* Problem requirements *
Retype, exactly as they stand, the lines from the start of the data to the line that contains "return np.array(h[0] - v", both ends included. Leave the pictures out.

* Items *

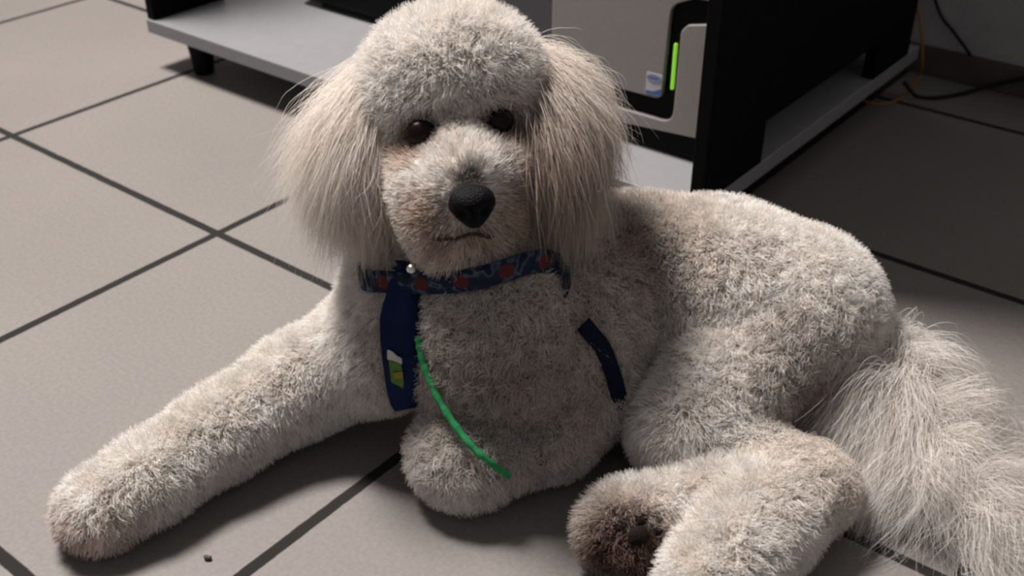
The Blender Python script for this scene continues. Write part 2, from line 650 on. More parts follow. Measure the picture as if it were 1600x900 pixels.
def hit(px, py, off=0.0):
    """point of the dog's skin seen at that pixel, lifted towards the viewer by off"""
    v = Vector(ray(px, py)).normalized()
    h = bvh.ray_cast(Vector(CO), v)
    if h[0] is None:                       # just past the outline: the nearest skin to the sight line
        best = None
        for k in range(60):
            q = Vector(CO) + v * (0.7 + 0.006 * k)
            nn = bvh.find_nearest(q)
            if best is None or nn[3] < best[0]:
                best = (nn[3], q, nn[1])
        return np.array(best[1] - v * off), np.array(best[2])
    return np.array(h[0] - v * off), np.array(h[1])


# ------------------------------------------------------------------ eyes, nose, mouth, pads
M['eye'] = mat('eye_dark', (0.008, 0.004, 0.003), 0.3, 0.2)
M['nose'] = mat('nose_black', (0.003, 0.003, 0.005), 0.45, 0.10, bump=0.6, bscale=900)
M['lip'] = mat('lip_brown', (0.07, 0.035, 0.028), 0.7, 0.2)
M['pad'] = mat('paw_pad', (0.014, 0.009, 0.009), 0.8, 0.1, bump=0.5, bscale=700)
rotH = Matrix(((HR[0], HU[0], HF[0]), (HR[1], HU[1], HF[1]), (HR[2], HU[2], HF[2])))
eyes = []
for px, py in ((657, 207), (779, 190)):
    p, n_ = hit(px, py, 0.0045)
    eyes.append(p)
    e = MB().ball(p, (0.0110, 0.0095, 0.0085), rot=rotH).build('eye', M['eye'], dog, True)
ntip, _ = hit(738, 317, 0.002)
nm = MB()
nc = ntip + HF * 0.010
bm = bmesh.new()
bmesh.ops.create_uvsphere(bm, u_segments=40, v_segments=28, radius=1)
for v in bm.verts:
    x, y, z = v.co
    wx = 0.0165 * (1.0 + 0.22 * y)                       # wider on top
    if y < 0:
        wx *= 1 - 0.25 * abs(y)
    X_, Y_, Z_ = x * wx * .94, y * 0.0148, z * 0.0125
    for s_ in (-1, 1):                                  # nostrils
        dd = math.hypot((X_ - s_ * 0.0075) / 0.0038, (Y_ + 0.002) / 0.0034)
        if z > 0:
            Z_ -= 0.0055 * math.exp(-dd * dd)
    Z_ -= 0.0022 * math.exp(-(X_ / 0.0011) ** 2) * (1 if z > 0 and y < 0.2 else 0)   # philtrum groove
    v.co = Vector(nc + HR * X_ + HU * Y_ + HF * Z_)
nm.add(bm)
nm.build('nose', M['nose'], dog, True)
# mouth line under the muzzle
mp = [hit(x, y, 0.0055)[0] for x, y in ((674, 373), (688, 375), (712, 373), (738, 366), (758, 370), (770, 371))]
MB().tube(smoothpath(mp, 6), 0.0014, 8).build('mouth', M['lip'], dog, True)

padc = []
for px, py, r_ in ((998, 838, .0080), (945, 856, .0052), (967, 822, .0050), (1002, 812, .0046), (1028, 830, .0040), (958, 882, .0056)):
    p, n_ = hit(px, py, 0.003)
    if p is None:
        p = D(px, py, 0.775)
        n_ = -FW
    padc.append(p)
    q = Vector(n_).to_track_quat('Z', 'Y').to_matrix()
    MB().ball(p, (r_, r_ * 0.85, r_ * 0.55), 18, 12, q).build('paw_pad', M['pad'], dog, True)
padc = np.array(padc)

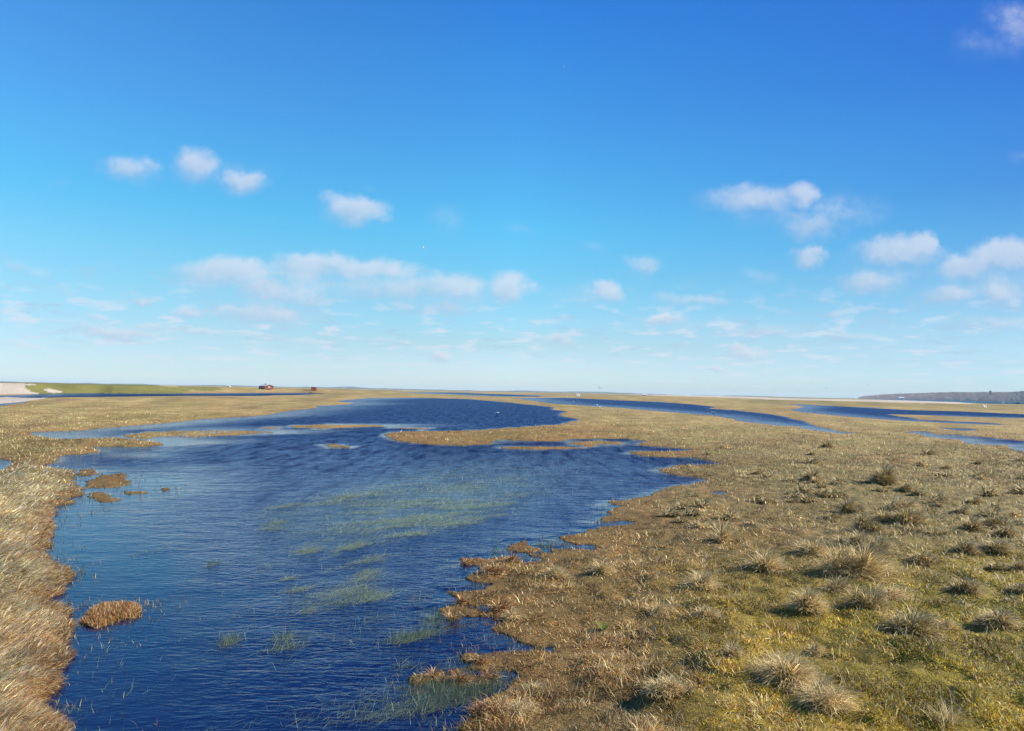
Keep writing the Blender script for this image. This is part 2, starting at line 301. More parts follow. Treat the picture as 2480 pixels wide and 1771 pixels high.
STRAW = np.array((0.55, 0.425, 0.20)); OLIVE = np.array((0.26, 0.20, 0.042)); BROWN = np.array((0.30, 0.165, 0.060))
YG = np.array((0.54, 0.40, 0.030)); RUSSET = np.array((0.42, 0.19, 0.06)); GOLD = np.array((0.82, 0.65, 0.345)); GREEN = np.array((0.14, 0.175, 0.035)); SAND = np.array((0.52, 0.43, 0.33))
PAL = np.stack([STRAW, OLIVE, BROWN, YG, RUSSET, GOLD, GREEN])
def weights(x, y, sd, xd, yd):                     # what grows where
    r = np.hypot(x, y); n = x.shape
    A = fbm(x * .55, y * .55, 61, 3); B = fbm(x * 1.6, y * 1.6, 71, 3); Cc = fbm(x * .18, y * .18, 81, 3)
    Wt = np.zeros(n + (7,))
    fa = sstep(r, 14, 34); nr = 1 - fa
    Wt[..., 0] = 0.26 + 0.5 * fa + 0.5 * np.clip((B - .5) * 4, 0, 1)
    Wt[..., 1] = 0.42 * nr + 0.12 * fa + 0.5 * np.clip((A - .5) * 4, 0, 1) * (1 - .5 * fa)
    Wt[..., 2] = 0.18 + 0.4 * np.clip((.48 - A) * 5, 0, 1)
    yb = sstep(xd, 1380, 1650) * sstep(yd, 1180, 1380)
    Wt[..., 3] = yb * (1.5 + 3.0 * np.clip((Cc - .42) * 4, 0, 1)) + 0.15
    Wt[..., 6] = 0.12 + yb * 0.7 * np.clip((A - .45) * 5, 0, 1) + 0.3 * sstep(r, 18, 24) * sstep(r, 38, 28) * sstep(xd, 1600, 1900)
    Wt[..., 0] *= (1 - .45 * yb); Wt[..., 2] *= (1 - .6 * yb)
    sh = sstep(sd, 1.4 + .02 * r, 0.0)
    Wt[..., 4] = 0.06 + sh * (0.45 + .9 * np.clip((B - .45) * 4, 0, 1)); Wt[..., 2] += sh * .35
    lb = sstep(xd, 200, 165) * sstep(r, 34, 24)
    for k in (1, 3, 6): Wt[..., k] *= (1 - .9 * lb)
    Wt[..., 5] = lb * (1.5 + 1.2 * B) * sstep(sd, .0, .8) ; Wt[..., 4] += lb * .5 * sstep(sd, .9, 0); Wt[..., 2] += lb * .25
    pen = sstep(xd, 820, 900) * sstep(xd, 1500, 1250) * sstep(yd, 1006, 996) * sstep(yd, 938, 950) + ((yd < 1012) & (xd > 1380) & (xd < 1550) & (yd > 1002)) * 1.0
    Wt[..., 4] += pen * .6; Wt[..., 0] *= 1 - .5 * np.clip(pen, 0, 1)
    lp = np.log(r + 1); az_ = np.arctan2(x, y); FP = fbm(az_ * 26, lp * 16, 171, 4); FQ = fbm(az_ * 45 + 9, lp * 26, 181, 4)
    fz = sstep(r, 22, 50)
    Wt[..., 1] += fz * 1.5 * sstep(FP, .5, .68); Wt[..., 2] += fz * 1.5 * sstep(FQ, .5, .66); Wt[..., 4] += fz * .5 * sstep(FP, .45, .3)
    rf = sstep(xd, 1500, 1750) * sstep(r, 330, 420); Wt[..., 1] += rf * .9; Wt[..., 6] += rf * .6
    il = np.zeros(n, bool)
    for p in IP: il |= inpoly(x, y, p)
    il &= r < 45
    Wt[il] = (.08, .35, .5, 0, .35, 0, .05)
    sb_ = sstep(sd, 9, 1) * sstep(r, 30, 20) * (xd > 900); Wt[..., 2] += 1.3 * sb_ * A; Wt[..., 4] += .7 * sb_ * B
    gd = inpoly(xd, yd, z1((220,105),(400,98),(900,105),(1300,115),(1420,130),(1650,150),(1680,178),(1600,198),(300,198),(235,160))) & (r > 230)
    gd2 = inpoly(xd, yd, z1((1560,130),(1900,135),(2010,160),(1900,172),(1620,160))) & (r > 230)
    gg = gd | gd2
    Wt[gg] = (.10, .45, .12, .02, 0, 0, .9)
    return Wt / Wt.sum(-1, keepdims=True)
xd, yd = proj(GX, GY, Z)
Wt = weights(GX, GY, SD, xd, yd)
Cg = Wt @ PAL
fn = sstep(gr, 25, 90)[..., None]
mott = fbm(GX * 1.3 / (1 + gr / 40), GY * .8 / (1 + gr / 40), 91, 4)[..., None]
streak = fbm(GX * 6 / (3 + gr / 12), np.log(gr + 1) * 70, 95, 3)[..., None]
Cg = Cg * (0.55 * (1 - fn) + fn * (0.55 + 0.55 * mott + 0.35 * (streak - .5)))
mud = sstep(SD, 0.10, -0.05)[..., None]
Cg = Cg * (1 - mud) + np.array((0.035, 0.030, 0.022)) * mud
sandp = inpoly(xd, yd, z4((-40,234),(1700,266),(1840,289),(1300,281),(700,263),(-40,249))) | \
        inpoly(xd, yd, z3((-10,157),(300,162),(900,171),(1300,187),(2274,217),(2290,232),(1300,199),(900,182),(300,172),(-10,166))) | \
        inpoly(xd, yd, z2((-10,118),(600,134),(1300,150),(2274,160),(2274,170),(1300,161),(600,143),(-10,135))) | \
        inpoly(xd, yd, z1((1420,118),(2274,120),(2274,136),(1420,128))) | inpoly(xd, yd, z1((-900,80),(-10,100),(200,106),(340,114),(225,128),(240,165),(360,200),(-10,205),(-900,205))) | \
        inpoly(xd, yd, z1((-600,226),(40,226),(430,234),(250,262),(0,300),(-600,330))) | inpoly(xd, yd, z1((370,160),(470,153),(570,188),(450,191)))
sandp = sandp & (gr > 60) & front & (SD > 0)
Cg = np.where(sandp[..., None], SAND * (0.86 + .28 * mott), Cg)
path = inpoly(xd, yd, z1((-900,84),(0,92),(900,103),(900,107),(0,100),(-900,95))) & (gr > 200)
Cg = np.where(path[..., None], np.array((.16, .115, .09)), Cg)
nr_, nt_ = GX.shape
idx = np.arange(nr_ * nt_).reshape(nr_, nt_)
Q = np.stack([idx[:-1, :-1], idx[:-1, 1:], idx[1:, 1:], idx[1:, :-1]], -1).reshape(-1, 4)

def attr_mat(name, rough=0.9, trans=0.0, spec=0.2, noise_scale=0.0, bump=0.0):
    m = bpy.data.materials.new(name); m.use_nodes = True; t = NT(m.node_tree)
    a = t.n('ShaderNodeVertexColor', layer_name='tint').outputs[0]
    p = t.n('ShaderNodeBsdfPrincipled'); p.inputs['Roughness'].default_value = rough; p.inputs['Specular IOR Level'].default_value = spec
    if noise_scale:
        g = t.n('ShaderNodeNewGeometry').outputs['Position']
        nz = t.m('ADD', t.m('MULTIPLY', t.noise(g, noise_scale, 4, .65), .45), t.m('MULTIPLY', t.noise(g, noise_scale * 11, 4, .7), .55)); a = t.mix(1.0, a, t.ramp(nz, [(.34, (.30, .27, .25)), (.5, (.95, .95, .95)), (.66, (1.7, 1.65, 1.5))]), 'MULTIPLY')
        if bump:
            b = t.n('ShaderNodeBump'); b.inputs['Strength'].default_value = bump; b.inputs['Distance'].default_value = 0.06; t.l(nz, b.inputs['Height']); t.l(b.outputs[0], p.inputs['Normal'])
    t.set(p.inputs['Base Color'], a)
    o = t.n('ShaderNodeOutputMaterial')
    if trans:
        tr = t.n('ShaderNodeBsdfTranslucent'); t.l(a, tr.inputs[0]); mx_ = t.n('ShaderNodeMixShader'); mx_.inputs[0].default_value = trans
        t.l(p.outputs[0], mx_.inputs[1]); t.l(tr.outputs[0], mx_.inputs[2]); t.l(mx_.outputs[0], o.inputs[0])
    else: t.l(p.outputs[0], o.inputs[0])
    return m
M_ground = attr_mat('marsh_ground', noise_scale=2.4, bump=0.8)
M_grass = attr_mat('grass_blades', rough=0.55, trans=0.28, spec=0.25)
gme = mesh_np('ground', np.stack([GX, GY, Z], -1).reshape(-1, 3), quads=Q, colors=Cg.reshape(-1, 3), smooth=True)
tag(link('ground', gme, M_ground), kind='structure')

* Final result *
The Blender Python script for this scene continues. Write part 2, from line 650 on. More parts follow. Measure the picture as if it were 1600x900 pixels.
def hit(px, py, off=0.0):
    """point of the dog's skin seen at that pixel, lifted towards the viewer by off"""
    v = Vector(ray(px, py)).normalized()
    h = bvh.ray_cast(Vector(CO), v)
    if h[0] is None:                       # just past the outline: the nearest skin to the sight line
        best = None
        for k in range(60):
            q = Vector(CO) + v * (0.7 + 0.006 * k)
            nn = bvh.find_nearest(q)
            if best is None or nn[3] < best[0]:
                best = (nn[3], q, nn[1])
        return np.array(best[1] - v * off), np.array(best[2])
    return np.array(h[0] - v * off), np.array(h[1])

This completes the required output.